12 Aug 2013

Tips on customer demonstrations during software development (Part 2)

Category:
  • Testing

This blog post is a continuation of the original post with the title: 

Tips on customer demonstrations during software development (Part 1)

Preparation

It is crucial that you know the functionality that you are demonstrating very well.  If you don’t, then it’s better to have someone else do the demo.  If you do not have confidence in showing people around a functional area then you clearly send signals to the customer that they should not have confidence in the deliverable and/or development team.  This may sound obvious but in an agile arena especially, you may not have had much time with the functionality before the customer gets their first glimpse.  A demo should be well structured, planned and rehearsed.  If you are not in the position of being able to answer technical questions resulting from the demo then ensure a suitably qualified colleague is.  Arrange for notes to be taken to record issues that arise.  Above all, run through the practice demo in the exact build and environment that will be used for the actual demo.  So much can change, data you had set up has been changed or is missing, configuration settings have been altered, or new bugs may have been introduced that you are not aware of.

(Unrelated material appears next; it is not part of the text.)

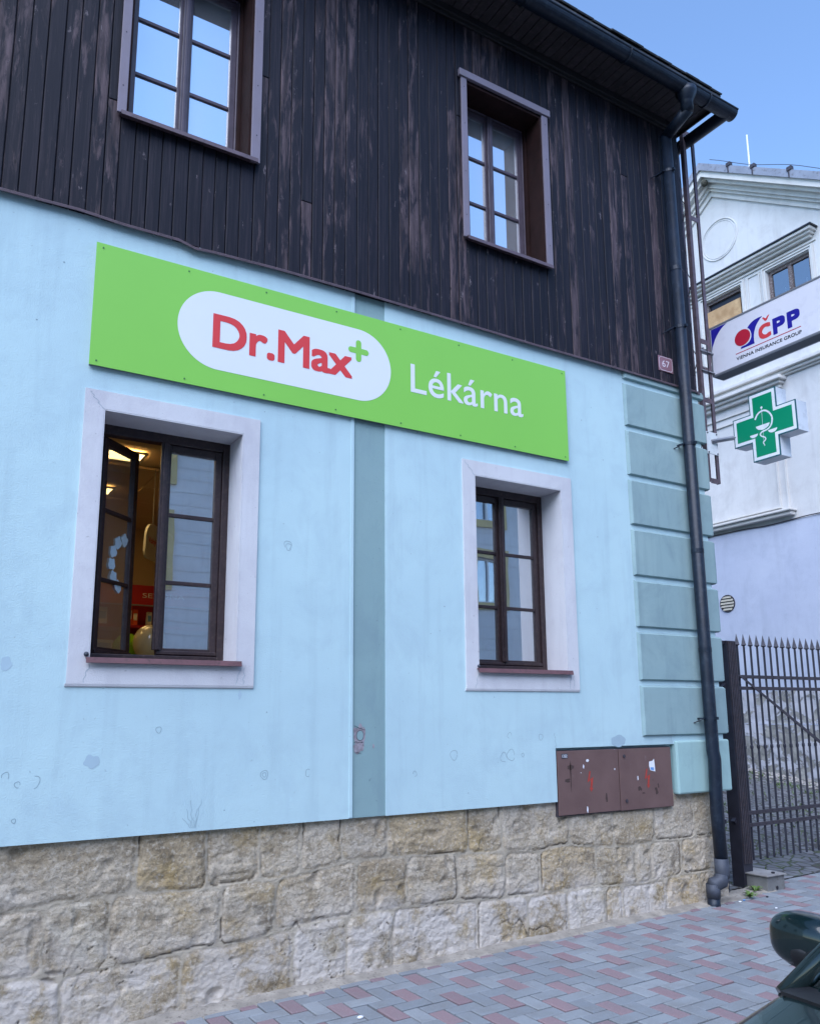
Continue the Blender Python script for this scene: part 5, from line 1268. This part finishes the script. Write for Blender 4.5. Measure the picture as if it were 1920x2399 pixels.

If you find a bug just before the demo, then you can make a call on whether you can avoid that specific defect trigger in the demo, cancel, or be on the good foot and point it out to the customer.

Delivery

Structure the demo in such a way that the customer can easily see the actions and consequences of functionality from a use case perspective.  Be measured and controlled; speak clearly, describe your next intended action calmly before proceeding to slowly navigate through, clarify the expected results, show that negative conditions and error handling have been captured in development.  Despite being measured and controlled, you should avoid coming across as too dull and robotic, it is ok to inject some personality into the demo, just take them on a smooth journey rather than the audience struggling to keep up with narrative and rapid mouse clicks that appear disjointed and difficult to follow.  Try to structure the demo so that there is a Q and A session afterwards rather than constant interruptions to the flow of delivery. 

Dealing with problems

There are many issues that can arise when giving a demo.  All should be dealt with calmly and openly.  The worse thing that you can do in a demo is leave the customer with a sense that you are not being honest.

If you know a bug exists in the system, and you know you are likely to encounter it during the demo then be pro-active and inform them.  This is software development, there are always bugs.  If the customer sees a defect in the demo before you, then it is always going to knock confidence in the deliverable.

Despite the design process, the demo is the first glimpse the customer has of a working solution.  They may identify that what is being developed does not meet their needs.  This may be through lack of consultation with all stakeholders or a lack of understanding of requirements from the development team.  Always know what was asked for, let the customer make changes where required but it is very important to recognise when scope creep starts to take place.  Demos are a good opportunity to justify further enhancements so be pro-active in pointing out opportunities or deficiencies where beneficial to do so.

There will undoubtedly be situations where the demo leaves the customer disappointed for a variety of reasons.  In such circumstances; always be professional, make every effort to demonstrate that you fully understand their concerns and discuss a plan of action to remedy the situation.